10 council candidates have same last name
TROUT RIVER, N.L. — Politics is a different kind of blood sport in the tiny western Newfoundland town of Trout River.
Ten of 24 candidates running for council in Tuesday’s municipal elections have the same last name — Crocker. Five more are named Brake, and several others are related to either or both of those families through blood or marriage.
The top seven contenders will form a new council, and will nominate a mayor and deputy mayor from among them.
“We’re talking about surnames that carry the major part of the population,” said incumbent mayor Gloria Barnes, who’s up for re-election in the pretty seaside community of about 600 people.

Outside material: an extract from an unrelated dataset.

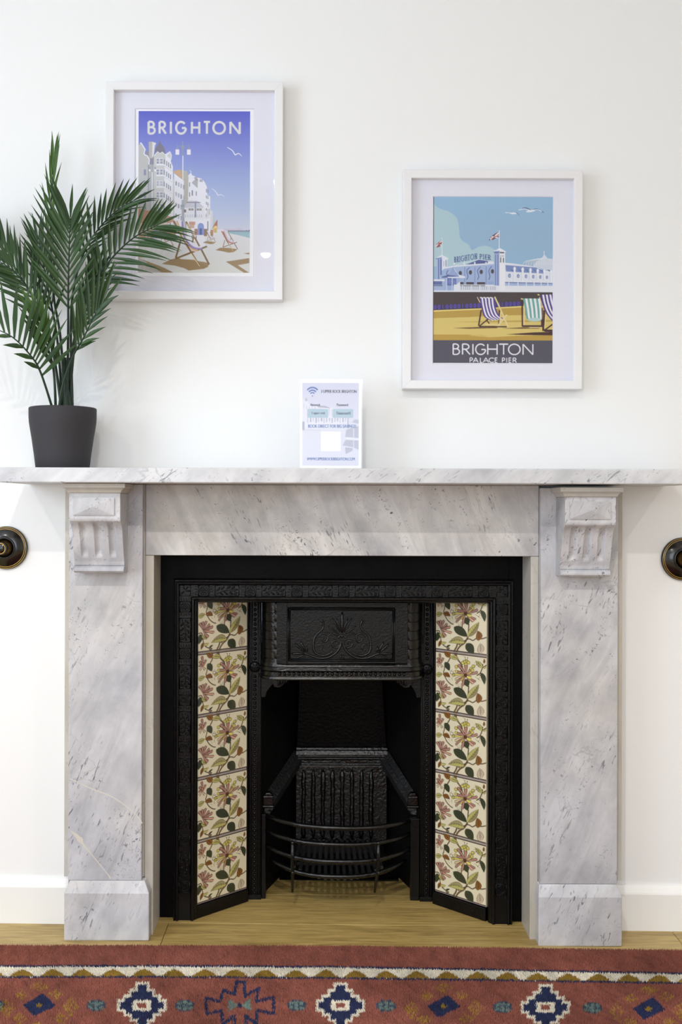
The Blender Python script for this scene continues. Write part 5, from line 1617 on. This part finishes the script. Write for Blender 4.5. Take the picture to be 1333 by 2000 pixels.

“So it wouldn’t be uncommon for those names to show up on a ballot.”
Nor is it unusual for council members to have close or distant family ties, she added. Barnes served alongside her sister-in-law, Viola Parsons, who was deputy mayor and is running again. Parsons’s uncle served as a councillor and is also on the ballot, and her sister is the town clerk.
Trout River bills itself as a place carved from land and sea, “at the end of the road” on Route 431, almost 100 kilometres from Deer Lake. It’s surrounded by Gros Morne National Park, a UNESCO world heritage site.
Stephen Tomblin, who teaches political science at Memorial University, said it’s common in smaller communities around the province for the same families to dominate. Bullying and nasty politics can result, muting public debate and compromising good policy, he said in an interview.
“Things become more personal because they are personal,” he said. “Democracy works best when we have arguments and counter-arguments, when we can bring different interests together, have debate and come up with a kind of shared perspective.”